The Formula Explained
The average rating is given by:
$$\text{Average} = \frac{\sum(\text{rating} \times \text{count})}{\sum(\text{count})}$$
The numerator is the total number of "points" earned — a 5-star review contributes 5 points, a 4-star review 4 points, and so on. The denominator is simply the total number of reviews. Dividing the two gives the mean rating.
Worked Example
Suppose a product has 40 five-star, 30 four-star, 15 three-star, 10 two-star, and 5 one-star reviews.
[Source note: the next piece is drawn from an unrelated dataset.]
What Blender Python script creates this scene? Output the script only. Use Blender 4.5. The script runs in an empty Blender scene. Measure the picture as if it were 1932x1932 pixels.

The weighted sum is $$(5\times40) + (4\times30) + (3\times15) + (2\times10) + (1\times5) = 200 + 120 + 45 + 20 + 5 = 390.$$ The total number of reviews is $$40 + 30 + 15 + 10 + 5 = 100.$$ The average rating is \(390 \div 100 = 3.9\) stars.
How the Average Changes Across Scenarios
The table below shows four realistic distributions, each totaling 100 reviews, and the resulting average out of 5. Notice how the polarized and uniform sets can land near the same value while representing very different customer sentiment.
| Scenario | 5★ | 4★ | 3★ | 2★ | 1★ | Average (of 5) |
|---|---|---|---|---|---|---|
| Mostly 5-star (well-loved product) | 70 | 20 | 5 | 3 | 2 | 4.53 |
| Polarized (love-it-or-hate-it) | 45 | 5 | 5 | 5 | 40 | 3.10 |
| Uniform (evenly spread opinions) | 20 | 20 | 20 | 20 | 20 | 3.00 |
| Declining (more low than high) | 10 | 15 | 20 | 25 | 30 | 2.50 |
The polarized and uniform rows both sit near 3.0, yet the polarized product has 45 delighted customers and 40 frustrated ones — a pattern the average alone would never reveal. If you want to analyze the spread of the underlying scores directly, you can treat the individual ratings as a data set in a mean, median and mode calculator to see central tendency and frequency together.
FAQ
Why use a weighted average instead of a simple one? Because each rating level has a different number of reviews. Weighting by count gives every review equal influence, which reflects the true overall sentiment.
What if I have no reviews? With zero total reviews the average is undefined; the calculator returns 0 to avoid dividing by zero.
Can I use a different scale? This tool assumes a 1-to-5 star scale, the most common standard for product and business reviews.